No en vano la dictadura norcoreana es una de las más crueles conocidas por la humanidad. No solo por haber condenado a millones de personas a la ignorancia, el hambre y la mentira; ni siquiera por mantener a 300.000 hombres, mujeres y niños confinados en campos de prisioneros. La tiranía de los Kim es doblemente cruel porque alcanza incluso a quienes consiguen escapar de sus dominios. Para las personas que consiguen huir, como Joo Young Lee y los residentes de Hanawon, el régimen tiene reservado un castigo aún más retorcido. el sufrimiento interminable de sentirse para siempre una extraña aberración humana.

¿Irá Kim a la guerra?

Corea del Norte ha prometido varias veces transformar Seúl en un mar de fuego y ha amenazado con barrer del mapa a los agresores de los EE.UU. La última vez, el pasado abril, el mes favorito para sacar brillo a los ánimos nacionalistas por el aniversario de Kim Il-sung, padre de la patria. Kim Jong-un, su nieto, declaró el estado de guerra a Seúl con el dedo acariciando el botón nuclear. O eso dijo. El fervor guerrero, en todo caso, se le alivió en pocos días. Pero ¿es creíble que el ‘regordete’ líder vaya algún día a la guerra? Los analistas creen que el potencial nuclear de Pyongyang es reducido y sus sistemas de bombardeo, ineficientes. Eso se traduce en escaso riesgo de ataque hacia los EE.UU., si bien la opción de un bombardeo sobre sus bases en Japón, Corea del Sur o Guam, en el Pacífico, son creíbles.

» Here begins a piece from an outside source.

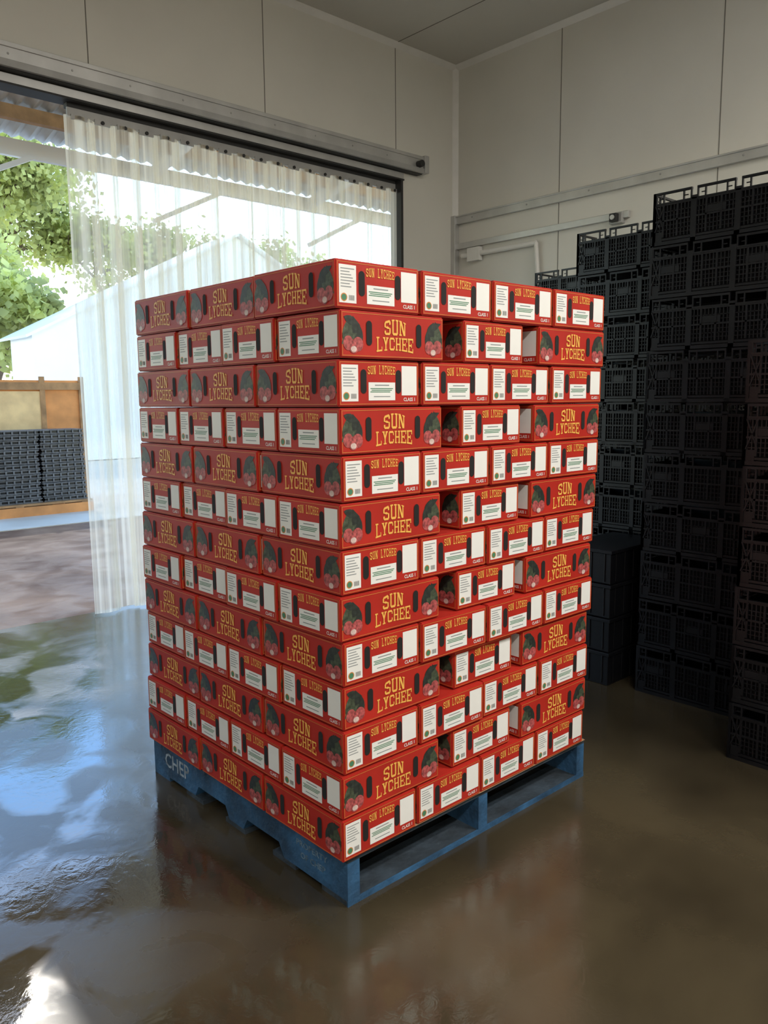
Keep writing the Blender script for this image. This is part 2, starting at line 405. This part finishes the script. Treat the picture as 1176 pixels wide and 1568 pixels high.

Menos debate suscita la negativa del régimen a renunciar a su programa nuclear. Desde 1990, año en que este salió a la luz, puso en marcha un exitoso modelo de chantaje. A saber: amenazas seguidas de promesas de contención a cambio de dinero, comida y la suspensión de embargos, que se rompen en cuanto obtiene lo que desea. Corea del Norte no desistirá del átomo bélico, porque como ha escrito el analista de asuntos coreanos Andrei Lankov. Sin él, el país se igualaría a naciones como Ghana, que tiene una población tan pequeña y los indicadores económicos tan miserables como los norcoreanos.